Within the material below, locate the line with "Continue the Blender" and the line with "fill.obj('acanthus_relief', M['rose_fill'], rose);", then return those two lines and all lines between them, exactly as written.

Data listing
= = =

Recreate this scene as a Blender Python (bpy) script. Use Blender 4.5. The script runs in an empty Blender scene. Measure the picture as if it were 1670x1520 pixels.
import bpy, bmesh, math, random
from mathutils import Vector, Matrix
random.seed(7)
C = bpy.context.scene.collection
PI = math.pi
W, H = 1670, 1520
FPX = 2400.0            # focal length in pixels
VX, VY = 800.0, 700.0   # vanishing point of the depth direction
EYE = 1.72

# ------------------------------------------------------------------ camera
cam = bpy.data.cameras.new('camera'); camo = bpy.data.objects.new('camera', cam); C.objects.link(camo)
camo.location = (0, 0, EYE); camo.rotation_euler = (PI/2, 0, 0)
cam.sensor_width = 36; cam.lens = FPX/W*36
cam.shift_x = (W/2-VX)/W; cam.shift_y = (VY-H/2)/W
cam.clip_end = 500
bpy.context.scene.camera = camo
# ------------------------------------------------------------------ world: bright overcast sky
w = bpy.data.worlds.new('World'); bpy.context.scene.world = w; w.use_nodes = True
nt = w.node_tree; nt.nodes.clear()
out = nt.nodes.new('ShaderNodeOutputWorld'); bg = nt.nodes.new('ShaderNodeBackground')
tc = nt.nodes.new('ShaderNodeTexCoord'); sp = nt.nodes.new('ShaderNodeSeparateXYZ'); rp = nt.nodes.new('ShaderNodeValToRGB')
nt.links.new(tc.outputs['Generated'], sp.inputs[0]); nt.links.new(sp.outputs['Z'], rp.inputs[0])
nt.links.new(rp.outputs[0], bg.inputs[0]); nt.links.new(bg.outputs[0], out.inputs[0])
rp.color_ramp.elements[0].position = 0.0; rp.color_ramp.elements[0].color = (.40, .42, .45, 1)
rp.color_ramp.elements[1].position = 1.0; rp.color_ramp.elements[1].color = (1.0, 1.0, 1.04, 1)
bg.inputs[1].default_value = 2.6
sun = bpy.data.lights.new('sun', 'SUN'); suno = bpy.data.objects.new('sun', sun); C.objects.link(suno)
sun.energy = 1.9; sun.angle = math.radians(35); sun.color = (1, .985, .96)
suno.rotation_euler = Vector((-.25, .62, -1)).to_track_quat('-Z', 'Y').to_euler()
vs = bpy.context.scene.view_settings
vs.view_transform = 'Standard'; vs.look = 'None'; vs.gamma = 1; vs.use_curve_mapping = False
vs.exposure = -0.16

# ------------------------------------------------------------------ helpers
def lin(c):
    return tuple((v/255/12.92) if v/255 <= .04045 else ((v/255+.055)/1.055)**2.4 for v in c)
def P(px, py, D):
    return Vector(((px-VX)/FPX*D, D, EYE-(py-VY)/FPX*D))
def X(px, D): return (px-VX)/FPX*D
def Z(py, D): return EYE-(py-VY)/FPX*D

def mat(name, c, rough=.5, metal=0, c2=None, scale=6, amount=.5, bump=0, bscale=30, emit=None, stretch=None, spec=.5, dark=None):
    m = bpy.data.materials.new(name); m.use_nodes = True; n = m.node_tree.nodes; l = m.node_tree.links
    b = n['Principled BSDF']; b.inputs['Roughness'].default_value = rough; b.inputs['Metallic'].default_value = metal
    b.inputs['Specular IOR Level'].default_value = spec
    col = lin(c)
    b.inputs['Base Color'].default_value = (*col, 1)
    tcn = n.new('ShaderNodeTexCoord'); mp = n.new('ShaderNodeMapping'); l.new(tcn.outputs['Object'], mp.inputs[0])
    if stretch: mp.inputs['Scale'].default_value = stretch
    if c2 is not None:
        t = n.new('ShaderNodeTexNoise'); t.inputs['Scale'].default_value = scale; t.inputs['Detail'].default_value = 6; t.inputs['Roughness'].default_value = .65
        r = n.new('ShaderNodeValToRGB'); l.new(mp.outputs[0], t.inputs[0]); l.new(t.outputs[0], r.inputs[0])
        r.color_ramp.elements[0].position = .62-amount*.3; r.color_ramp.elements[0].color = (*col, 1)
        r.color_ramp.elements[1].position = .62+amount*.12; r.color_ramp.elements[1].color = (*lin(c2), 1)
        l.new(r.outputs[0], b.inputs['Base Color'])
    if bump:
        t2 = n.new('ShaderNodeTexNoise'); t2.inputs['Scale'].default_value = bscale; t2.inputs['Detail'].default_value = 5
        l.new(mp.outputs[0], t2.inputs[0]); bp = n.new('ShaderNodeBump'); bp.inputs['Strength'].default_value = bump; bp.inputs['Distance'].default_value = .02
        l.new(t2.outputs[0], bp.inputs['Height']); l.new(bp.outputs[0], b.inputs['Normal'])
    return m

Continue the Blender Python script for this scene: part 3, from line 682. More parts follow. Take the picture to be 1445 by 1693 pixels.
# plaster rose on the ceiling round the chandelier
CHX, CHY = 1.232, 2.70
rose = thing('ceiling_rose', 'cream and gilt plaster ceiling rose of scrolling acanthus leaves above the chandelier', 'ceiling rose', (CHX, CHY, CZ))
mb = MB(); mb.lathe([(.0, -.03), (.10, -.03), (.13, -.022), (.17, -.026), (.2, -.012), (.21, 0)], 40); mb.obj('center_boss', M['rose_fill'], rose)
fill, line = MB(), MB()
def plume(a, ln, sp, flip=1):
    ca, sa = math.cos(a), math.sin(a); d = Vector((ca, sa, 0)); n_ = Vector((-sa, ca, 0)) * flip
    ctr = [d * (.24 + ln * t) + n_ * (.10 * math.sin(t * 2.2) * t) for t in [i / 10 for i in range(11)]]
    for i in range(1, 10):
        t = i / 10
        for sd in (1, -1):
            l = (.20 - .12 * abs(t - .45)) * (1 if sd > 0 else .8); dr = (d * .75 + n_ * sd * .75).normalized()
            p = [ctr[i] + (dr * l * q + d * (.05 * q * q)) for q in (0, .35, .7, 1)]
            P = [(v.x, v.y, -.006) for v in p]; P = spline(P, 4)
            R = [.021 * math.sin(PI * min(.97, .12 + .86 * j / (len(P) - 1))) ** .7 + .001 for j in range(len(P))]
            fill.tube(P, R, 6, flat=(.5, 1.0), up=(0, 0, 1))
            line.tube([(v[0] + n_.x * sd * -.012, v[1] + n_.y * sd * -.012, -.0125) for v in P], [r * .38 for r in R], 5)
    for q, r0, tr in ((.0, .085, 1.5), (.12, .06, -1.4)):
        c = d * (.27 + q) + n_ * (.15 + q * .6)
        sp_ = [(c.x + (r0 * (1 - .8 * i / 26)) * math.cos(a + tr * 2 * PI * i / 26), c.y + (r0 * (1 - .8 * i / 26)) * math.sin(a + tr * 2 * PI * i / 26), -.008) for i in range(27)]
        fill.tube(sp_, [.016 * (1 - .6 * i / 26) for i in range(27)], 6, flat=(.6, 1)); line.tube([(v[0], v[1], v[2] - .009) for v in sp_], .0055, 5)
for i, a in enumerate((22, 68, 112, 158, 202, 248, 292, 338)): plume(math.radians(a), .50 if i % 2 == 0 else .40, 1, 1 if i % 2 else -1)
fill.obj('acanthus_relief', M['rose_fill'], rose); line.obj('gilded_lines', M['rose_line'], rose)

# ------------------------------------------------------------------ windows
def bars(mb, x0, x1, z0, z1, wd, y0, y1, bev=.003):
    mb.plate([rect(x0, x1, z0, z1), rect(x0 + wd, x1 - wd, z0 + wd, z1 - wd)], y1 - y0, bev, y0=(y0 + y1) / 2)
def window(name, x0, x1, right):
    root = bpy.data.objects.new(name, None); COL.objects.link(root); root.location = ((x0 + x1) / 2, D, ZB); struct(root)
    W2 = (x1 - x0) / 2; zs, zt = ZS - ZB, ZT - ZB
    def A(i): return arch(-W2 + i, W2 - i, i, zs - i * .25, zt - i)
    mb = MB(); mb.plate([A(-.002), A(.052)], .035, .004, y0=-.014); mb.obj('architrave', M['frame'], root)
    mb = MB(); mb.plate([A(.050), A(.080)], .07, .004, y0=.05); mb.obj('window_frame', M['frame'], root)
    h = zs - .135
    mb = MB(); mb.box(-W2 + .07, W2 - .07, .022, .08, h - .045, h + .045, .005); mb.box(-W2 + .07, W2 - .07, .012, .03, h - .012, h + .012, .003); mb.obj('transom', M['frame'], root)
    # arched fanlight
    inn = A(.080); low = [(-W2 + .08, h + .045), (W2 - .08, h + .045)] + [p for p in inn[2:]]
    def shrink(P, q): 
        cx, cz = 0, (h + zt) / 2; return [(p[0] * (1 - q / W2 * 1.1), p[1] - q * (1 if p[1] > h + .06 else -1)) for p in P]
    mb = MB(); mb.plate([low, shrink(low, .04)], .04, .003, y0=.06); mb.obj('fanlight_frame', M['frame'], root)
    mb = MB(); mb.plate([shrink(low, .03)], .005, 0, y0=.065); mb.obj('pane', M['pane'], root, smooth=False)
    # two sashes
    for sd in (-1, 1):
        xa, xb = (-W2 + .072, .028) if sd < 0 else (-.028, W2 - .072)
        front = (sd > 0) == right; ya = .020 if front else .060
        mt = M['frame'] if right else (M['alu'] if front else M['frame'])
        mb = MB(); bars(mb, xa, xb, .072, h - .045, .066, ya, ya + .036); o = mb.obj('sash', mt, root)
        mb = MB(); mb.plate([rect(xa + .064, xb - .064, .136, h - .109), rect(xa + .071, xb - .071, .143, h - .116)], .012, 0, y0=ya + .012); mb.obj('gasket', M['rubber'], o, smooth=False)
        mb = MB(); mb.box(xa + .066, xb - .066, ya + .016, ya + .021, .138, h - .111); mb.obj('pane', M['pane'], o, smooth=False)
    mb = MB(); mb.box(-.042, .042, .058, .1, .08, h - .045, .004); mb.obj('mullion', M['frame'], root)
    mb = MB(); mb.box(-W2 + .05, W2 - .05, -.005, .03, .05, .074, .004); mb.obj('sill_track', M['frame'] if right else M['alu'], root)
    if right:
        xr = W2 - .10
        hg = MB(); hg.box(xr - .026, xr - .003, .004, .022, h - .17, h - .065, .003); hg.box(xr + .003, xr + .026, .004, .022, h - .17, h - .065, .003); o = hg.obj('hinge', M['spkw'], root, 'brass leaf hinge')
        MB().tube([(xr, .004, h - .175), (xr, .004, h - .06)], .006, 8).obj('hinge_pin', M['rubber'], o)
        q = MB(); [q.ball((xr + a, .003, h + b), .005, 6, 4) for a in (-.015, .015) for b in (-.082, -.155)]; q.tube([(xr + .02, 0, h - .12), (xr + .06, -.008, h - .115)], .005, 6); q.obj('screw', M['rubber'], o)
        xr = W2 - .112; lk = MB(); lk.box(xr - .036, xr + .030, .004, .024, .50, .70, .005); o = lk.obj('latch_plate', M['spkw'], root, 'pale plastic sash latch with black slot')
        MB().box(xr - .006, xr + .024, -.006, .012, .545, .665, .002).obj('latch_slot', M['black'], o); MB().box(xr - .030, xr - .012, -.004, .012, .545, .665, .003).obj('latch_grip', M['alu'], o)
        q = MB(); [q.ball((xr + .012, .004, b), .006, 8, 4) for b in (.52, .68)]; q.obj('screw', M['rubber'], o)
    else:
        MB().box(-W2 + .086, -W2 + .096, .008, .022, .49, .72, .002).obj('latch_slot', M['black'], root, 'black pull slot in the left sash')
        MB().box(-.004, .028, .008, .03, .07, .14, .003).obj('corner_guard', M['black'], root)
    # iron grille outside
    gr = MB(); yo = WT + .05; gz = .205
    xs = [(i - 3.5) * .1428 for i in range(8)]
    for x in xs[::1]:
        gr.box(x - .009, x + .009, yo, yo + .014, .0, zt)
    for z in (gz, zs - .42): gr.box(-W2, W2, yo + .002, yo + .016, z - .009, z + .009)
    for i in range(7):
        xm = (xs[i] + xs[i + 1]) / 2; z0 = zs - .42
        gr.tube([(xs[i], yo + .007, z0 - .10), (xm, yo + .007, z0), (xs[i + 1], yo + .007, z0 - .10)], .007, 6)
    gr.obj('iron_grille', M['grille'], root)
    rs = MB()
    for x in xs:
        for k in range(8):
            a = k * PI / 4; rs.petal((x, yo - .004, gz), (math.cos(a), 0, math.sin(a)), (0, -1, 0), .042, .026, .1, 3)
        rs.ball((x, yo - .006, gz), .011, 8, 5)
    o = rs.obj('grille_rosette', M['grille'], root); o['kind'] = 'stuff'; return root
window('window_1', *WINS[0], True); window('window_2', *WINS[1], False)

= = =

- **Written solution**
Continue the Blender Python script for this scene: part 3, from line 682. More parts follow. Take the picture to be 1445 by 1693 pixels.
# plaster rose on the ceiling round the chandelier
CHX, CHY = 1.232, 2.70
rose = thing('ceiling_rose', 'cream and gilt plaster ceiling rose of scrolling acanthus leaves above the chandelier', 'ceiling rose', (CHX, CHY, CZ))
mb = MB(); mb.lathe([(.0, -.03), (.10, -.03), (.13, -.022), (.17, -.026), (.2, -.012), (.21, 0)], 40); mb.obj('center_boss', M['rose_fill'], rose)
fill, line = MB(), MB()
def plume(a, ln, sp, flip=1):
    ca, sa = math.cos(a), math.sin(a); d = Vector((ca, sa, 0)); n_ = Vector((-sa, ca, 0)) * flip
    ctr = [d * (.24 + ln * t) + n_ * (.10 * math.sin(t * 2.2) * t) for t in [i / 10 for i in range(11)]]
    for i in range(1, 10):
        t = i / 10
        for sd in (1, -1):
            l = (.20 - .12 * abs(t - .45)) * (1 if sd > 0 else .8); dr = (d * .75 + n_ * sd * .75).normalized()
            p = [ctr[i] + (dr * l * q + d * (.05 * q * q)) for q in (0, .35, .7, 1)]
            P = [(v.x, v.y, -.006) for v in p]; P = spline(P, 4)
            R = [.021 * math.sin(PI * min(.97, .12 + .86 * j / (len(P) - 1))) ** .7 + .001 for j in range(len(P))]
            fill.tube(P, R, 6, flat=(.5, 1.0), up=(0, 0, 1))
            line.tube([(v[0] + n_.x * sd * -.012, v[1] + n_.y * sd * -.012, -.0125) for v in P], [r * .38 for r in R], 5)
    for q, r0, tr in ((.0, .085, 1.5), (.12, .06, -1.4)):
        c = d * (.27 + q) + n_ * (.15 + q * .6)
        sp_ = [(c.x + (r0 * (1 - .8 * i / 26)) * math.cos(a + tr * 2 * PI * i / 26), c.y + (r0 * (1 - .8 * i / 26)) * math.sin(a + tr * 2 * PI * i / 26), -.008) for i in range(27)]
        fill.tube(sp_, [.016 * (1 - .6 * i / 26) for i in range(27)], 6, flat=(.6, 1)); line.tube([(v[0], v[1], v[2] - .009) for v in sp_], .0055, 5)
for i, a in enumerate((22, 68, 112, 158, 202, 248, 292, 338)): plume(math.radians(a), .50 if i % 2 == 0 else .40, 1, 1 if i % 2 else -1)
fill.obj('acanthus_relief', M['rose_fill'], rose); line.obj('gilded_lines', M['rose_line'], rose)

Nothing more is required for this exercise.